Ces risques naturels auxquels nos îles polynésiennes doivent faire face montrent tout l’intérêt de disposer d’un plan communal de sauvegarde (PCS). Je salue l’excellent travail des maires et de leurs équipes : à ce jour, 47 communes sur 48 disposent d’un PCS approuvé par arrêté municipal, le 48ème est en cours d’étude par la direction de la protection civile. Mais le travail ne s’arrête pas à l’adoption d’un PCS, celui-ci doit être actualisé, les personnels doivent être formés et entrainés, le PC communal doit être testé régulièrement pour être certain que tous les moyens sont opérationnels lorsque la crise survient.

   

Pour agir face à l’exceptionnel, il faut avant tout savoir agir au quotidien. Le maire, dans sa responsabilité de directeur des opérations de secours, est le bras armé de l’Etat. Nos obligations envers nos concitoyens nous commandent de répondre avec efficacité aux demandes journalières de secours. Le centre de traitement des appels 18 est une grande avancée dans ce domaine. Cet outil, qui regroupe pour le moment les communes de Pirae et Arue (après le retrait que j’espère temporaire de Mahina) permet de sécuriser, pour les maires, la réception des demandes de secours tant sur le plan technique que juridique. Couplé au centre 15 du SAMU, il offre une véritable plateforme mutualisée de réponse aux secours d’urgence. Il permet ainsi de regrouper sur une seule et même plateforme, 24 heures sur 24, 7 jours sur 7, la réception des appels aux  deux numéros d’urgence 15 et 18. Je vous invite à étudier votre participation à ce centre de traitement des appels, outil qui vous permettra de mieux répondre aux situations d’urgence vécues par vos administrés. Une adhésion du plus grand nombre facilitera l’identification  des investissements structurants éligibles au contrat de projet.

   

Agir au quotidien, c’est également soutenir la compétence de sécurité civile au sein de vos communes, notamment lors de la création de centres d’incendie et de secours grâce à un financement du FIP à 100 %, la fourniture de matériels et d’équipements de protection individuelle, la formation des sapeurs-pompiers volontaires. Agir au quotidien, c’est vous accompagner dans le domaine de la défense intérieure contre l’incendie qui engage fortement votre responsabilité. Mes services, et notamment la direction de la protection civile, restent à votre écoute sur l’ensemble de ces dossiers.

   

Mesdames et Messieurs les maires, je terminerai mon propos par un enjeu fort pour la démocratie : la mise en place du répertoire électoral unique. Tout en facilitant les inscriptions des électeurs et en allégeant les procédures, ce dispositif met en avant le rôle central des maires dans l’établissement des listes électorales.

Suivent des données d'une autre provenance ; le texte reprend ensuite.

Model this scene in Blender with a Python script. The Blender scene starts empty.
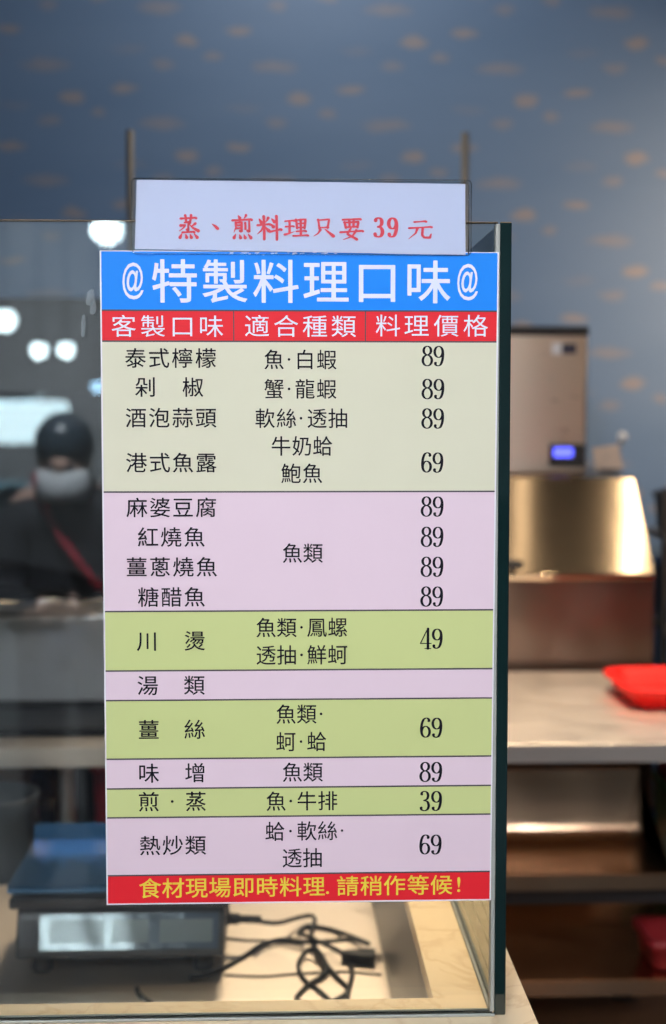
import bpy, bmesh, math, random
from mathutils import Vector, Matrix

# ------------------------------------------------------------------ camera, world, lamps, exposure
scene = bpy.context.scene
COL = scene.collection
R = math.radians
random.seed(7)

cam_data = bpy.data.cameras.new('camera')
cam_data.lens = 50.0
cam_data.sensor_width = 36.0
cam_data.sensor_fit = 'AUTO'
cam_data.clip_start = 0.05
cam_data.dof.use_dof = True
cam_data.dof.focus_distance = 1.30
cam_data.dof.aperture_fstop = 4.0
cam = bpy.data.objects.new('camera', cam_data)
cam.location = (0.0, -1.3, 1.45)
cam.rotation_euler = (R(90 - 3.78), 0, R(-2.1))
COL.objects.link(cam)
scene.camera = cam

scene.view_settings.view_transform = 'Standard'
scene.view_settings.look = 'None'
scene.view_settings.gamma = 1.0
scene.view_settings.use_curve_mapping = False
scene.view_settings.exposure = 0.0

world = bpy.data.worlds.new('world')
scene.world = world
world.use_nodes = True
bg = world.node_tree.nodes['Background']
bg.inputs[0].default_value = (0.62, 0.74, 0.92, 1)
bg.inputs[1].default_value = 0.10


def area(name, loc, target, size, power, color, size_y=None, spread=180):
    d = bpy.data.lights.new(name, 'AREA')
    d.energy = power
    d.color = color
    d.size = size
    d.spread = R(spread)
    if size_y:
        d.shape = 'RECTANGLE'
        d.size_y = size_y
    o = bpy.data.objects.new(name, d)
    o.location = loc
    o.rotation_euler = (Vector(target) - Vector(loc)).to_track_quat('-Z', 'Y').to_euler()
    COL.objects.link(o)
    return o


COOL = (0.92, 0.94, 1.0)
WARM = (1.0, 0.77, 0.52)
# market hall: added lights on board and person, broad fill under its roof
area('added_board_light', (-0.9, -3.3, 3.3), (0.0, 0.0, 1.33), 0.6, 6.5, COOL, None, 46)  # added light, cone kept narrow to brighten the menu board alone
area('added_board_light', (1.1, -3.0, 3.3), (0.05, 0.0, 1.33), 0.5, 3.9, COOL, None, 46)  # second added light for the menu board
area('added_person_light', (-0.7, -1.8, 3.6), (-0.66, -3.2, 1.2), 0.5, 22, COOL, None, 50)  # added to light the person mirrored in the glass
area('market_fill', (0.5, -5.5, 4.6), (0.3, -2.5, 0.8), 2.4, 42, COOL)
area('market_fill', (-3.2, -17.0, 4.9), (-4.0, -24.0, 2.8), 2.0, 700, COOL, None, 120)  # added to brighten the far wall mirrored in the glass
# kitchen: warm strip lamps and downlights under its ceiling
WHITE = (1.0, 0.88, 0.74)
area('kitchen_strip', (1.33, 1.95, 3.0), (1.33, 1.95, 0), 0.05, 1.5, WARM, 1.0, 110)
area('kitchen_strip', (0.90, 1.95, 3.0), (0.90, 1.95, 0), 0.05, 0.16, WARM, 1.0, 110)
area('kitchen_lamp', (0.94, 0.75, 2.6), (0.66, 2.3, 1.3), 0.06, 0.34, WARM, None, 100)
area('kitchen_lamp', (0.12, 1.90, 2.9), (0.06, 0.80, 0.7), 0.25, 2.9, WARM, None, 42)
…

La constitution et la fiabilisation de ce répertoire nécessite, dans les prochaines semaines, une forte mobilisation des services de l’Etat, de l’Institut de la statistique de la Polynésie française mais également de vos communes.

   

Afin de faciliter la validation des listes électorales que vous aurez à effectuer à compter de mi-octobre, l’institut de la statistique est amené à solliciter certains d’entre vous pour procéder à des vérifications. Je sais pouvoir compter sur votre engagement pour la démocratie pour y porter la plus grande attention.

   

Chers Tavana, les défis que vous devez relever sont grands, vous avez choisi de vous consacrer à cette belle et noble fonction, celle de vous mettre au service de votre population. Je suivrai avec attention vos travaux qui seront, je n’en doute pas, de qualité et je vous invite à vous imprégner de cette pensée de Saint-Exupéry, « L’avenir, il ne s’agit pas de le prévoir mais de le rendre possible ».

   

Mesdames et Messieurs les Maires, avec l’énergie et la volonté que nous partageons tous ici de relever ces défis, il me semble que cet avenir est possible.